YARGITAY KARARI
DAİRE : 5. Hukuk Dairesi
ESAS NO : 2014/28557
KARAR NO : 2015/8152
KARAR TARİHİ : 16.04.2015
Asliye Hukuk Mahkemesi
Taraflar arasındaki kamulaştırmasız el atılan taşınmaz bedelinin tahsili davasından dolayı yapılan yargılama sonunda: Davanın usulden reddine dair verilen yukarıda gün ve sayıları yazılı hükmün Yargıtay’ca incelenmesi, davacılar vekilince verilen dilekçe ile istenilmiş olmakla, dosyadaki belgeler okunup uyuşmazlık anlaşıldıktan sonra gereği görüşülüp düşünüldü.
– K A R A R –
Dava, kamulaştırmasız el atılan taşınmaz bedelinin tahsili istemine ilişkindir.
Mahkemece, davaya bakmanın idari yargının görevi dahilinde olduğundan bahisle, yargı yolunun caiz olmaması nedeniyle dava dilekçesinin usulden reddine karar verilmiş; hüküm, davacılar vekilince temyiz edilmiştir.
Dava konusu taşınmaz imar planında ilköğretim alanı olarak ayrılmış ise de; dosya içindeki delil ve belgelere göre, taşınmaza davalı idarece fiilen el atılmadığı anlaşılmıştır.
11.06.2013 tarihinde yürürlüğe giren 6487 sayılı yasanın 21. maddesi ile Kamulaştırma Kanununun geçici 6. maddesinde yapılan değişiklik ile; “Uygulama imar planlarında umumi hizmetlere ve resmî kurumlara ayrılmak suretiyle veya ilgili kanunların uygulamasıyla tasarrufu kısıtlanan taşınmazlar hakkında, 3/5/1985 tarihli ve 3194 sayılı İmar Kanununda öngörülen idari başvuru ve işlemler tamamlandıktan sonra idari yargıda dava açılabilir. Bu madde hükümleri karara bağlanmamış veya kararı kesinleşmemiş tüm davalara uygulanır.” hükmü getirilmiştir.

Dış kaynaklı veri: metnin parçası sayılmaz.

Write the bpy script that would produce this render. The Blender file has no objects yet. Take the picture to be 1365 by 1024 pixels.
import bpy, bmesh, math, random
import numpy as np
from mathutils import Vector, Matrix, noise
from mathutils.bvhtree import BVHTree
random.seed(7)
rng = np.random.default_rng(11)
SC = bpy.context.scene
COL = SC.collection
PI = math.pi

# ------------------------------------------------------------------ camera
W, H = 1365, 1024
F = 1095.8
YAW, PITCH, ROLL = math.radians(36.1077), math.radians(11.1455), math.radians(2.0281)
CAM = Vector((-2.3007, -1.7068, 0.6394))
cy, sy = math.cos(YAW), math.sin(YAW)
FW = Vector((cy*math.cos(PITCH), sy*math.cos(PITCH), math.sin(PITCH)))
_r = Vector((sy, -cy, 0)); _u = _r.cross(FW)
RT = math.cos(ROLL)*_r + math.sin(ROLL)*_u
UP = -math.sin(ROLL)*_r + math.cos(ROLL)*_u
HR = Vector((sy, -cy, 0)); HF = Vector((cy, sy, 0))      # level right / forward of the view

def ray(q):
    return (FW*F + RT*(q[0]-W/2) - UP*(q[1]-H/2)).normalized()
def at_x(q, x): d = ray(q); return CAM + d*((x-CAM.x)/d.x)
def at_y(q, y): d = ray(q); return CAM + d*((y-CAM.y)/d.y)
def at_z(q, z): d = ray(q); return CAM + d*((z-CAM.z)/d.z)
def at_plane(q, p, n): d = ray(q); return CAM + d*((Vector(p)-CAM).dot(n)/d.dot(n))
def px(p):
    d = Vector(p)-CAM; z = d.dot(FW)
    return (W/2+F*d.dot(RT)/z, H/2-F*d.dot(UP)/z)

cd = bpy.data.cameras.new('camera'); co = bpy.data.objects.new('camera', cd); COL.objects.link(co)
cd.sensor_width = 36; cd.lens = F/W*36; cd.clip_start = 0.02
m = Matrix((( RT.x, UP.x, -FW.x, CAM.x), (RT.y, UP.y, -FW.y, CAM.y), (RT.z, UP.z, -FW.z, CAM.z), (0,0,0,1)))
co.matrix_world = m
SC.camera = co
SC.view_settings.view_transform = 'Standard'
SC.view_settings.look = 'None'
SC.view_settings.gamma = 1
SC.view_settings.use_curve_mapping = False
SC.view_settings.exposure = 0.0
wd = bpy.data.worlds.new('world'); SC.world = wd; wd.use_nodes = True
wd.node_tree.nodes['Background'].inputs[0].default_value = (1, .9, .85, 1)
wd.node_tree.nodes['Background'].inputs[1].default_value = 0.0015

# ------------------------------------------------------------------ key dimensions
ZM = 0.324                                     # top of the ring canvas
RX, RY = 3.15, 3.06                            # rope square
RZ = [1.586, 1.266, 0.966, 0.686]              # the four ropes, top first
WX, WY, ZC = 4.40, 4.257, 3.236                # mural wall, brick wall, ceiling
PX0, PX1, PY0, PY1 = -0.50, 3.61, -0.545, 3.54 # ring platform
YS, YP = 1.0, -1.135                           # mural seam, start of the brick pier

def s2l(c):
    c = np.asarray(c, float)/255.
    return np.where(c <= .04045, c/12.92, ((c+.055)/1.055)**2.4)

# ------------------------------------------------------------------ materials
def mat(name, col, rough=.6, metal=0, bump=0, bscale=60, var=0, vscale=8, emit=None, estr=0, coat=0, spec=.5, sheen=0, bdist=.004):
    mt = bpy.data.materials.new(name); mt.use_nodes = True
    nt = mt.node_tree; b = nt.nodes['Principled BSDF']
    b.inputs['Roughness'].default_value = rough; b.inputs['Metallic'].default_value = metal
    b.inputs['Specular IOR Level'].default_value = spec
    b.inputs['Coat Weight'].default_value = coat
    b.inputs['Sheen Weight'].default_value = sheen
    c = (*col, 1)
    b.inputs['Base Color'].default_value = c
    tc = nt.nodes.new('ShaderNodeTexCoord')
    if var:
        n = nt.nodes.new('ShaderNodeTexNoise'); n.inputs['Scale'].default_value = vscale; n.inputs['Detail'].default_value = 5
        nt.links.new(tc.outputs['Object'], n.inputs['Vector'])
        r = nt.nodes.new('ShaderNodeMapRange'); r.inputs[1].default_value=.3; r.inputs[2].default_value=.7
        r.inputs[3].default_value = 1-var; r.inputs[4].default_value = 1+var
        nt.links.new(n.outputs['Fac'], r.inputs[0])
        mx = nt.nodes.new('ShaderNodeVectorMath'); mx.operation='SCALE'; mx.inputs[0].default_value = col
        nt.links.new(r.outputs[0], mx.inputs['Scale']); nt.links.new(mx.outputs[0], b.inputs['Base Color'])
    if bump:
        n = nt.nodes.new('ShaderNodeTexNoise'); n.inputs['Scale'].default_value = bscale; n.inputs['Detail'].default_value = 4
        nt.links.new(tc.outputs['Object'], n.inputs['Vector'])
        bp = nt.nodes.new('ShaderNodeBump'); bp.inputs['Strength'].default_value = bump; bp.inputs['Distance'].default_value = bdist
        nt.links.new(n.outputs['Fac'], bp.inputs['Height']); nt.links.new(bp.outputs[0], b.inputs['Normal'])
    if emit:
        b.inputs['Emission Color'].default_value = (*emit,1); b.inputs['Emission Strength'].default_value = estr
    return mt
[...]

Öte yandan Anayasa Mahkemesi’nin 25.09.2013 gün 2013/93 Esas, 2013/101 Karar sayılı ilamında da; “Kamulaştırmasız el atmadan söz edilebilmesi için taşınmaz zilyetliğinin idareye geçmesi ve taşınmazın fiilen kamu hizmetine tahsis edilmiş olması gerektiği; imar kısıtlamalarında taşınmazın zilyetliğinin malikte kalmaya devam etmekte olup, yalnızca malikin tasarruf yetkisinin, ilgili mevzuattan kaynaklanan bazı kısıtlamalara maruz kaldığı, bu nedenle imar kısıtlamalarından kaynaklanan tazminat davalarının idari yargıda açılabileceği” kabul edilmiştir.
Yukarıda açıklanan nedenlerle, davanın idari yargıda görülmesi gerektiğinden, dava dilekçesinin görev yönünden reddine hükmedilmesinde bir isabetsizlik görülmemiştir. Ancak;
Harç ve yargılama giderleri ile ilgili hüküm kurulmaması,
Doğru değil ise de; bu yanılgının giderilmesi yeniden yargılama yapılmasını gerektirmediğinden;
Gerekçeli kararın hüküm fıkrasının 2.paragrafının tümüyle çıkartılmasına, yerine (Alınması gereken 24,30TL harcın peşin alınan harç ile ıslah harcından mahsup edilerek, fazla alınan kısmın davacıya iadesine, tarafların yaptıkları yargılama giderlerinin üzerlerinde bırakılmasına, görevsizlik hususu yasal değişiklikten kaynaklandığından davalı idare lehine vekalet ücreti takdir edilmesine yer olmadığına,) cümlelerinin yazılmasına,Hükmün böylece DÜZELTİLEREK ONANMASINA, peşin alınan temyiz harcının istenildiğinde iadesine ve temyize başvurma harcının Hazineye irad kaydedilmesine, 16.04.2015 gününde oybirliğiyle karar verildi.